Hugh Greenway, the chief executive of the Elliot Foundation Academies Trust, warned the criteria government will use to decide which schools receive attainment support will be “the single most important thing”.

Some of those at the top of performance tables “aren’t always there through merit”, while “not all” of those at the bottom “are there through demerit – some are just unlucky or dealing with significant additional challenge”.

The government has also set out its new approach to school intervention (see box out).

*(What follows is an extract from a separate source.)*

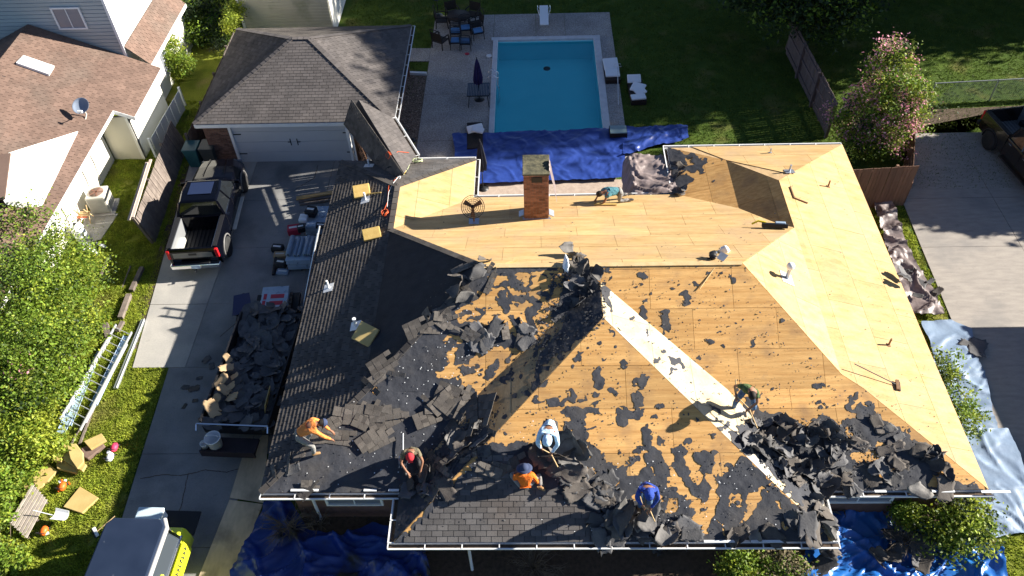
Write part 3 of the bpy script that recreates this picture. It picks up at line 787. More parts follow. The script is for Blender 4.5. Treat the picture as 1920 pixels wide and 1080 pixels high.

Officials said this, alongside the RISE support, means there will be “twice as many mandatory interventions on average than in the two years before the policy change”.

RISE teams alone are expected to increase their number of interventions from 218 stuck schools to 377 this term, the DfE said this week.

Loic Menzies, an associate fellow at the Institute for Public Policy Research, said RISE teams were “another string in the DfE’s bow when conversion isn’t needed”.

But he said “more strong trusts are urgently needed if these interventions are to be backed up by the possibility of rebrokering”.

“The DfE needs to avoid putting too many eggs in this basket until RISE teams’ work has been carefully evaluated.”

How to capture context?

The government also faces a difficult decision over the metric it sets for the new low-attaining intervention.

The consultation states it wants to “identify a metric that contextualises performance using prior attainment, while noting that there will be no secondary progress data in 2025-26”.

This is because key stage 2 attainment data from 2019-20 and 2020-21 is not available to calculate Progress 8 scores.

Dave Thomson, the chief statistician at FFT Datalab, said this left the department with “two options, neither of which is ideal”.

“The first is to use key stage 1 data, although this will be missing for pupils who entered the state system since then.

“Alternatively, they could use the average level of [key stage 2] attainment for the previous cohort as a proxy, although … [this] can change from year to year.”

Some schools have already told the government “a multi-year data sample could offer a more stable and accurate picture, helping to avoid misinterpretation due to short-term fluctuations”.

Research conducted by academic John Jerrim and Loic Menzies in 2021 found such multi-year averages would be “technically feasible … and [have] the potential to mitigate several longstanding shortcomings of England’s accountability system”.